Synthèse
Au cours de la 28e session ordinaire de son Assemblée qui s’est tenue en janvier 2017, l’Union africaine a adopté la Feuille de route principale de l’Union africaine (UA) sur les étapes pratiques pour faire taire les armes en Afrique d’ici 2020 (Feuille de route de l’UA) (UA, 2016). La Feuille de route de l’UA comprend un certain nombre de mesures pratiques et de modalités d’actions pour lutter contre les causes sous-jacentes des conflits et contre les instruments et vecteurs de la violence. La prévention des flux d’armes illicites qui circulent sur le continent et vers les zones de conflit constitue l’un de ses axes clés.
Pour mettre à la disposition des organes délibérants et des États membres de l’UA des analyses exhaustives et à jour, la Commission de l’UA a, en partenariat avec le Small Arms Survey, entrepris de réaliser une cartographie régionale des flux d’armes illicites.
Ce rapport propose une synthèse des informations recueillies à ce sujet auprès des États membres de l’UA, des communautés économiques régionales (CER), des entités régionales dotées d’un mandat relatif aux armes légères (ER) et des organisations de la société civile spécialistes de ce sujet. L’objectif des auteurs est de contribuer à l’identification des tendances et logiques propres à la prolifération des armes légères illicites en Afrique, mais aussi des lacunes qui doivent encore être comblées dans les politiques et les connaissances connexes.
Principales conclusions
Les États membres de l’UA considèrent que le principal flux illicite auquel ils sont confrontés est le trafic transfrontalier terrestre d’armes et de munitions. Les groupes armés, dont les organisations terroristes, ont fait la preuve de leur capacité à déplacer des armes et à mener des assauts par-delà les frontières.

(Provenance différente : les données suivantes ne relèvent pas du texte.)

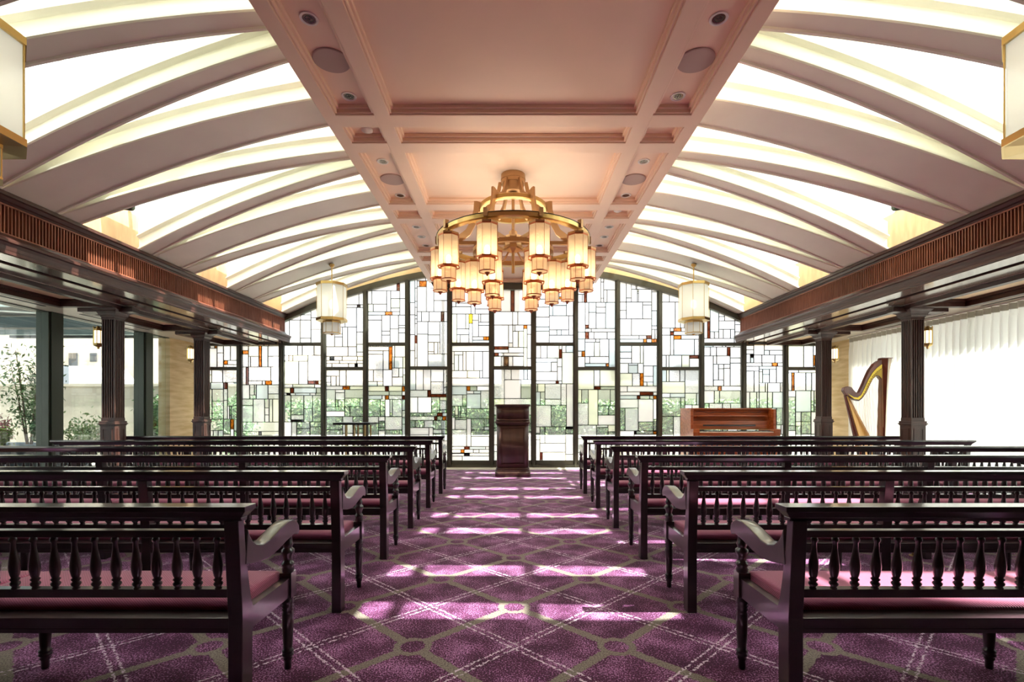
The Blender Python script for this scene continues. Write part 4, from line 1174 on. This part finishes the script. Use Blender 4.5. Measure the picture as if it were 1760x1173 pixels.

- Le stock d’armes illicites présentes en Afrique est essentiellement composé de modèles et marques anciennes – datant principalement de la période de la guerre froide. Mais le fait que des modèles récents de provenances diverses aient été saisis indique que les acteurs armés et criminels du continent s’approvisionnent en armes légères auprès de sources nouvelles ou émergentes.
Parmi les sources externes d’approvisionnement en armes légères, on peut évoquer les transferts en provenance du Moyen-Orient et d’Europe de l’Est effectués en violation des embargos, le commerce des armes factices aisément convertibles et les détournements d’armes et de munitions récemment importées dans les règles. Une partie de ce matériel est détournée vers des groupes armés très peu de temps après son arrivée sur le sol africain.
Parmi les sources régionales d’armes illicites, on peut citer le trafic transfrontalier d’armes déjà illégales ; les détournements de matériel des stocks nationaux – et des forces de maintien de la paix – et d’armes détenues par la population civile suite à des vols, des pertes ou des pratiques de corruption ; et la production d’armes artisanales. Sur le continent, les armes à feu artisanales peuvent aussi bien être des pistolets rudimentaires que des fusils de chasse ou des armes sophistiquées de type fusil d’assaut.
Les données sur les armes illicites sont rares. On peut donc, au mieux, proposer une estimation grossière de l’ampleur actuelle du phénomène. Celui-ci est toutefois mieux connu dans certains pays qui se sont lancés dans des évaluations d’envergure nationale fondées sur de multiples sources d’information et méthodes de recueil des données.
Comme en témoignent la Feuille de route de l’UA et les conventions sous-régionales portant sur ce thème, les États membres de l’UA ont montré leur ferme volonté politique de lutter contre le fléau que sont les flux d’armes illicites. Les mesures pratiques identifiées dans la Feuille de route de l’UA – notamment le renforcement de la capacité des États à gérer les stocks, à conserver les données, et à procéder au traçage et à l’élimination des armes illicites – pourront indéniablement contribuer à la lutte contre les flux d’armes illicites. Mais il conviendra de lever les obstacles que constituent la hiérarchisation, la coordination et la mise en œuvre de ces engagements et initiatives.
Jusqu’à présent, les États membres de l’UA ne se sont que peu impliqués dans les plateformes d’échange d’information, lesquels sont une source de renseignements cruciaux sur le trafic d’armes. En communiquant davantage d’informations à ces plateformes, ils pourraient permettre au continent tout entier de disposer de données à jour et utilisables sur les tendances nouvelles qui caractérisent le trafic des armes à feu illicites.
Des mesures novatrices ont été prises sur le continent africain, notamment dans les domaines de la collecte des armes en situation de conflit (ou d’après-conflit), des initiatives de coopération transfrontalières et du contrôle de l’utilisateur final. Il conviendrait de les diffuser et d’en extraire des directives pratiques.